_What is needed:_ Return each line of the data below verbatim; pictures are to be left out.

_Information provided:_
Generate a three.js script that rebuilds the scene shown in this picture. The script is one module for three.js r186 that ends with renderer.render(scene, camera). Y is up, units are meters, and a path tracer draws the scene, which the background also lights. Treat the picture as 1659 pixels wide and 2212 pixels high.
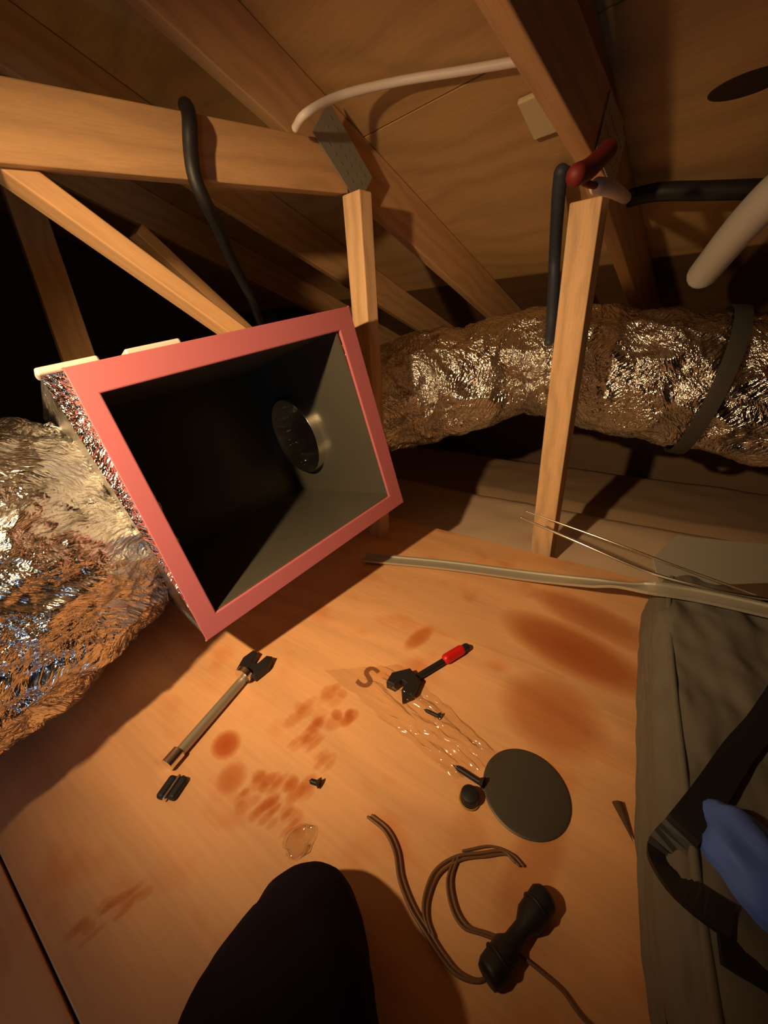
import * as THREE from 'three';
import { RoundedBoxGeometry } from 'three/addons/geometries/RoundedBoxGeometry.js';
import { ImprovedNoise } from 'three/addons/math/ImprovedNoise.js';
import { MarchingCubes } from 'three/addons/objects/MarchingCubes.js';
import { mergeGeometries, mergeVertices } from 'three/addons/utils/BufferGeometryUtils.js';
import { RectAreaLightUniformsLib } from 'three/addons/lights/RectAreaLightUniformsLib.js';

// ---------------------------------------------------------------- camera, light, exposure
const V = (x, y, z) => new THREE.Vector3(x, y, z);
const scene = new THREE.Scene();
scene.background = new THREE.Color(0, 0, 0);
const FOCAL = 800, CX = 829.5, CY = 1106, EYE = V(0, 0.8, 0);      // picture taken as 1659 x 2212
const camera = new THREE.PerspectiveCamera(2 * Math.atan(1106 / FOCAL) * 180 / Math.PI, 1659 / 2212, 0.02, 40);
const PW = (x, y, z) => V((x - z) * Math.SQRT1_2, y, (x + z) * Math.SQRT1_2);       // from the camera's heading to the attic's own axes: x along a truss, z across
const camDir = (px, py) => V((px - CX) / FOCAL, -(py - CY) / FOCAL, -1);
const RM = (() => {                                              // world axes seen from the camera (pitched down, slightly rolled)
  const up = camDir(920, 2700).normalize().negate(), back = V(0, 0, 1);
  const z = back.clone().addScaledVector(up, -back.dot(up)).normalize(), x = up.clone().cross(z);
  return new THREE.Matrix4().makeRotationY(-Math.PI / 4).multiply(new THREE.Matrix4().makeBasis(x, up, z).transpose());
})();
camera.position.copy(EYE);
camera.quaternion.setFromRotationMatrix(RM);
const renderer = new THREE.WebGLRenderer({ antialias: true });
renderer.toneMapping = THREE.LinearToneMapping;
renderer.toneMappingExposure = 1.0;
renderer.shadowMap.enabled = true;
RectAreaLightUniformsLib.init();
const LAMP_POS = PW(-0.66, 1.1, -0.03), LAMP_AIM = PW(-0.13, 0.44, -1.03), LAMP_COLOR = new THREE.Color(1, 0.65, 0.32), LAMP_POWER = 7.3, LAMP_ANGLE = 49.5, LAMP_EDGE = 0.7;
const SPARE_POS = PW(-0.35, 0.1, 0.75), SPARE_AIM = PW(-0.95, 0.28, -0.5), SPARE_COLOR = new THREE.Color(0.42, 0.66, 1), SPARE_POWER = 14;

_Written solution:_
Generate a three.js script that rebuilds the scene shown in this picture. The script is one module for three.js r186 that ends with renderer.render(scene, camera). Y is up, units are meters, and a path tracer draws the scene, which the background also lights. Treat the picture as 1659 pixels wide and 2212 pixels high.
import * as THREE from 'three';
import { RoundedBoxGeometry } from 'three/addons/geometries/RoundedBoxGeometry.js';
import { ImprovedNoise } from 'three/addons/math/ImprovedNoise.js';
import { MarchingCubes } from 'three/addons/objects/MarchingCubes.js';
import { mergeGeometries, mergeVertices } from 'three/addons/utils/BufferGeometryUtils.js';
import { RectAreaLightUniformsLib } from 'three/addons/lights/RectAreaLightUniformsLib.js';

// ---------------------------------------------------------------- camera, light, exposure
const V = (x, y, z) => new THREE.Vector3(x, y, z);
const scene = new THREE.Scene();
scene.background = new THREE.Color(0, 0, 0);
const FOCAL = 800, CX = 829.5, CY = 1106, EYE = V(0, 0.8, 0);      // picture taken as 1659 x 2212
const camera = new THREE.PerspectiveCamera(2 * Math.atan(1106 / FOCAL) * 180 / Math.PI, 1659 / 2212, 0.02, 40);
const PW = (x, y, z) => V((x - z) * Math.SQRT1_2, y, (x + z) * Math.SQRT1_2);       // from the camera's heading to the attic's own axes: x along a truss, z across
const camDir = (px, py) => V((px - CX) / FOCAL, -(py - CY) / FOCAL, -1);
const RM = (() => {                                              // world axes seen from the camera (pitched down, slightly rolled)
  const up = camDir(920, 2700).normalize().negate(), back = V(0, 0, 1);
  const z = back.clone().addScaledVector(up, -back.dot(up)).normalize(), x = up.clone().cross(z);
  return new THREE.Matrix4().makeRotationY(-Math.PI / 4).multiply(new THREE.Matrix4().makeBasis(x, up, z).transpose());
})();
camera.position.copy(EYE);
camera.quaternion.setFromRotationMatrix(RM);
const renderer = new THREE.WebGLRenderer({ antialias: true });
renderer.toneMapping = THREE.LinearToneMapping;
renderer.toneMappingExposure = 1.0;
renderer.shadowMap.enabled = true;
RectAreaLightUniformsLib.init();
const LAMP_POS = PW(-0.66, 1.1, -0.03), LAMP_AIM = PW(-0.13, 0.44, -1.03), LAMP_COLOR = new THREE.Color(1, 0.65, 0.32), LAMP_POWER = 7.3, LAMP_ANGLE = 49.5, LAMP_EDGE = 0.7;
const SPARE_POS = PW(-0.35, 0.1, 0.75), SPARE_AIM = PW(-0.95, 0.28, -0.5), SPARE_COLOR = new THREE.Color(0.42, 0.66, 1), SPARE_POWER = 14;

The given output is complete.